[begin Dataset extract]

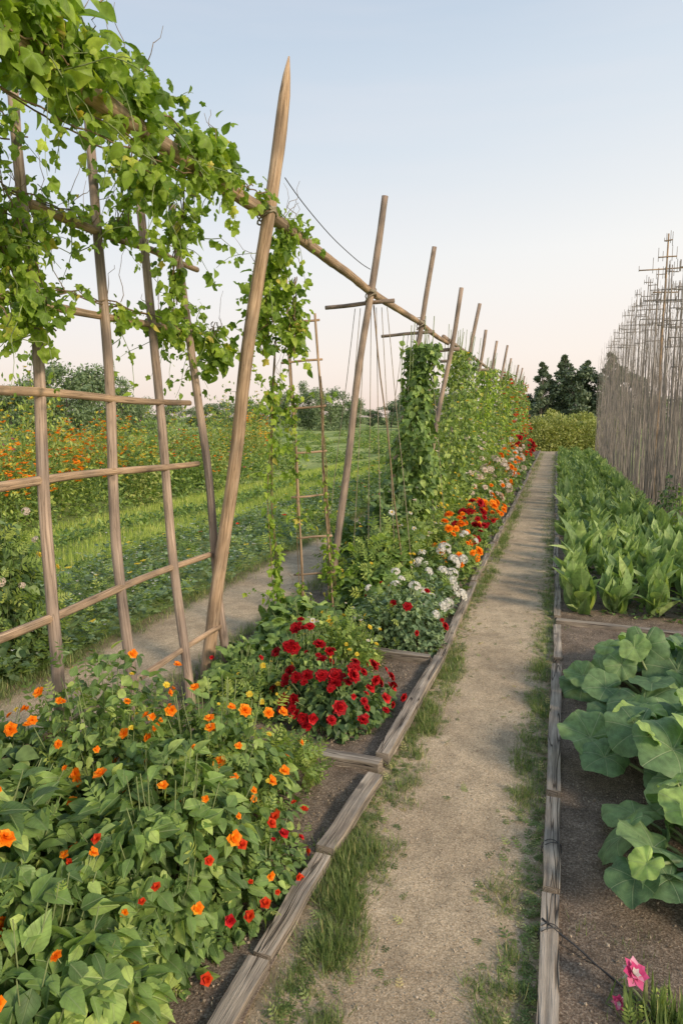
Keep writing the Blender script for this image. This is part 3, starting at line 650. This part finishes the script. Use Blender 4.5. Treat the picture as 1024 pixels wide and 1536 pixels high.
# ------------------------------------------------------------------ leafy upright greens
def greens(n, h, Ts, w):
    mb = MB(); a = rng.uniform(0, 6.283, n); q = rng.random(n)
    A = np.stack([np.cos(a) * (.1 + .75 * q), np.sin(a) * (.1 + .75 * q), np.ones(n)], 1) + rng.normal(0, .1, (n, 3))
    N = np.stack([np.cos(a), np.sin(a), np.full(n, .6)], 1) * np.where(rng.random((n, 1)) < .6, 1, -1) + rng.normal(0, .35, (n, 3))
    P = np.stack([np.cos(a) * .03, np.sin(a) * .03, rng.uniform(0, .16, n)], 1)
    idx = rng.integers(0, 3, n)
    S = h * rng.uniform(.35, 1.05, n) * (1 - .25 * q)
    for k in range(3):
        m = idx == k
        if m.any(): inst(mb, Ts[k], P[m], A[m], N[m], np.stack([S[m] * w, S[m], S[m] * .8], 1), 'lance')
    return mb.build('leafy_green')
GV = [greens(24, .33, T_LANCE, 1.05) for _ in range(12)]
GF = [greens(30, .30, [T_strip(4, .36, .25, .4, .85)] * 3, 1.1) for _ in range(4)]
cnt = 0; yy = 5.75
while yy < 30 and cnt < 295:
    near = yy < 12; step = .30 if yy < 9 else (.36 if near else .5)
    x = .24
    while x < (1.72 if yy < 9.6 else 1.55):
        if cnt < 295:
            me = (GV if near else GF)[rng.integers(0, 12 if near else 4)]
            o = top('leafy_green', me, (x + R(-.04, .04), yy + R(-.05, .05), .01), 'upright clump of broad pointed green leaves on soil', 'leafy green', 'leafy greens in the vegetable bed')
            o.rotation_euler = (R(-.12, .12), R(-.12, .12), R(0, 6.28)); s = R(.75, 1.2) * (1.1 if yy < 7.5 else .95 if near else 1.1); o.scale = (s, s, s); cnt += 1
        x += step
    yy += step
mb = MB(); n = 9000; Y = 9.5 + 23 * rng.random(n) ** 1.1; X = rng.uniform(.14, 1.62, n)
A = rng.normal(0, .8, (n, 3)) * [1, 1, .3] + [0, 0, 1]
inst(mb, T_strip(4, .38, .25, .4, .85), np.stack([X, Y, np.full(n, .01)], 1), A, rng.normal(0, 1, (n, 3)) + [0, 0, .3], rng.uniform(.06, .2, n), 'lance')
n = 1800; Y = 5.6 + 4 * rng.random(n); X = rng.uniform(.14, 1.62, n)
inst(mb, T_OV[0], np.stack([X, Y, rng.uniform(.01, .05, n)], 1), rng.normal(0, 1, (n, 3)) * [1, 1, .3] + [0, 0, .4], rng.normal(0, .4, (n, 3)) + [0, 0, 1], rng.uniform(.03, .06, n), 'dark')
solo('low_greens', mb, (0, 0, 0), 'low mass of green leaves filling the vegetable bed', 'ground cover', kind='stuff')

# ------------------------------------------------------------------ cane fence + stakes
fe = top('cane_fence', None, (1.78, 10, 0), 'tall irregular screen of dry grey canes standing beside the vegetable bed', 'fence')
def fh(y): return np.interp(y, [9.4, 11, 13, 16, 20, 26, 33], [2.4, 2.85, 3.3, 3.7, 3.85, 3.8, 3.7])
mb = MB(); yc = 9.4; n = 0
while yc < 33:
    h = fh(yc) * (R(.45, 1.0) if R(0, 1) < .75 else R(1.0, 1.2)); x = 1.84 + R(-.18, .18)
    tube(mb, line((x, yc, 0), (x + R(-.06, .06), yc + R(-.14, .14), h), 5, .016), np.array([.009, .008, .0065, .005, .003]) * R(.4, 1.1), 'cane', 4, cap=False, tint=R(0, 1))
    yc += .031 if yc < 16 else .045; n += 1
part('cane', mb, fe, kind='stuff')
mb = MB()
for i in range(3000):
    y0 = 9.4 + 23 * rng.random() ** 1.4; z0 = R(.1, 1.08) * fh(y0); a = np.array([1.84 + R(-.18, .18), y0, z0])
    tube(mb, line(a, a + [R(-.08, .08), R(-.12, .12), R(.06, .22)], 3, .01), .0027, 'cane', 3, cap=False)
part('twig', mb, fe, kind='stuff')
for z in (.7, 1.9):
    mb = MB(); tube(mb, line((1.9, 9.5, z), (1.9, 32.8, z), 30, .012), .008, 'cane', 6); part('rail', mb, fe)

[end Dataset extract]
[begin Dataset extract]

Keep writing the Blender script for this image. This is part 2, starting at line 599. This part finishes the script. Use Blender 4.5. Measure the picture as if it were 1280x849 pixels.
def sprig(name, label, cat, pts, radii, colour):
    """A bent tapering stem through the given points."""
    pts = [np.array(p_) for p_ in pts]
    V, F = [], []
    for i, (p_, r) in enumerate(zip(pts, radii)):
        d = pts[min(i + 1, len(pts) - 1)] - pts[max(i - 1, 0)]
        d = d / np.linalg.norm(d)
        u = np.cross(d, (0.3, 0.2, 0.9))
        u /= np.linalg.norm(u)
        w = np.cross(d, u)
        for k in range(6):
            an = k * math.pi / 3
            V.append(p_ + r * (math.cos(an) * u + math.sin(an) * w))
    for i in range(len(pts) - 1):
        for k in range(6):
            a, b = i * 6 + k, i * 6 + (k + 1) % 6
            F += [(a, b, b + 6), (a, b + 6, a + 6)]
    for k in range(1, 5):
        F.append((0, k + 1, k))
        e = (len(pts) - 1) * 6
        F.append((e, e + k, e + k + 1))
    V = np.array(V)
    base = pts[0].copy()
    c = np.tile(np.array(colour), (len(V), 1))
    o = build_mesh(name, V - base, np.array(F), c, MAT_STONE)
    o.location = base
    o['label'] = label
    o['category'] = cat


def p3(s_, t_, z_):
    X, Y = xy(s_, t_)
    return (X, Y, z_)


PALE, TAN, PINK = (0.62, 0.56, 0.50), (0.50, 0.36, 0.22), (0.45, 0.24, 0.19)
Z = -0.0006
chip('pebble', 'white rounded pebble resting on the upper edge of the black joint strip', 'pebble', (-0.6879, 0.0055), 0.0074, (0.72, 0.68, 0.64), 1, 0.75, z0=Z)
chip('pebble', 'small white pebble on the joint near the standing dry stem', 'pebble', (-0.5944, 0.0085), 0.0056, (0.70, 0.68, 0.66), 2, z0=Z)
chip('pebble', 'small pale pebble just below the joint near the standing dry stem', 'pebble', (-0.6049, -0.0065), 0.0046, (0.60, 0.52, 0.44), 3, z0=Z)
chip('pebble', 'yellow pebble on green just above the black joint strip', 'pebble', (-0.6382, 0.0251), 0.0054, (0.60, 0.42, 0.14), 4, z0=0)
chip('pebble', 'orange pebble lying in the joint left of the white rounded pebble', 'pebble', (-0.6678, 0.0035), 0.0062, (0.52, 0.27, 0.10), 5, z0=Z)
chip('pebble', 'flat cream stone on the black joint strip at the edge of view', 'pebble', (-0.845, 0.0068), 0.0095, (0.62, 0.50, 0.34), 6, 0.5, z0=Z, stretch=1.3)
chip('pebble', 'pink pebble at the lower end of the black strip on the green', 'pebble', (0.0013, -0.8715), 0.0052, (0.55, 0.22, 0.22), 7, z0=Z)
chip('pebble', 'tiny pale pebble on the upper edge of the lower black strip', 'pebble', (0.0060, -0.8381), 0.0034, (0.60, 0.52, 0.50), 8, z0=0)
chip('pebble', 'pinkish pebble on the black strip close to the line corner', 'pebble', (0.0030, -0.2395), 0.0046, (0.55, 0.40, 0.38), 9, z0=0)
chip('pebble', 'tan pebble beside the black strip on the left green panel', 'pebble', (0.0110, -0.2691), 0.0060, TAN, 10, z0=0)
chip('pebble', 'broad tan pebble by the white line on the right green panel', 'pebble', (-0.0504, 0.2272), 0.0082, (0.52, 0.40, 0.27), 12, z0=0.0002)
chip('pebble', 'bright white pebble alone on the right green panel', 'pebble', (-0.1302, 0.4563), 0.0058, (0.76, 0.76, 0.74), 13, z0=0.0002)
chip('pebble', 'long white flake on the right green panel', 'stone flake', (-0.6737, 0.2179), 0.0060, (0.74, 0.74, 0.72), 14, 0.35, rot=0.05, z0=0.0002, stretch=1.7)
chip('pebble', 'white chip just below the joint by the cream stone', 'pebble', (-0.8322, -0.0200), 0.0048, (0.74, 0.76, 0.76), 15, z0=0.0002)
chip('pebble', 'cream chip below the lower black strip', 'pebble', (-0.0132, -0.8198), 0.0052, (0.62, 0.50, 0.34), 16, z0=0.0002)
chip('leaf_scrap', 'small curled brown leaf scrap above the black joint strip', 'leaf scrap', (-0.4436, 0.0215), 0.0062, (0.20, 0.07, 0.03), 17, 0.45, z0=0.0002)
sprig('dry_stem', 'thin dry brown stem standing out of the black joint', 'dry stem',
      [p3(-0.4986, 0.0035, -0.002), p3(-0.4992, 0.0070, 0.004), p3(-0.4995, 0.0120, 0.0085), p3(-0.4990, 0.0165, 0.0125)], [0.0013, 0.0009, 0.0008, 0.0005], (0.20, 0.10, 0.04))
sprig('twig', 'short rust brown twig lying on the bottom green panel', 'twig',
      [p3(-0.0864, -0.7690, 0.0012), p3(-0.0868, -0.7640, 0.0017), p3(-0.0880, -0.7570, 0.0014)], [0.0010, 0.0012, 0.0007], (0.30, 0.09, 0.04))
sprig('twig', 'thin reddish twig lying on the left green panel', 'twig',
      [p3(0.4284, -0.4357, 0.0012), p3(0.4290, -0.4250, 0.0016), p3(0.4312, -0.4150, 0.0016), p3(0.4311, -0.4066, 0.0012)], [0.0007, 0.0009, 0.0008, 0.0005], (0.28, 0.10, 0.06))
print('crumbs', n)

[end Dataset extract]

* [Work to be completed] Copy each line holding the word "Keep" from the listing above.

* [Solution below]
Keep writing the Blender script for this image. This is part 3, starting at line 650. This part finishes the script. Use Blender 4.5. Treat the picture as 1024 pixels wide and 1536 pixels high.
Keep writing the Blender script for this image. This is part 2, starting at line 599. This part finishes the script. Use Blender 4.5. Measure the picture as if it were 1280x849 pixels.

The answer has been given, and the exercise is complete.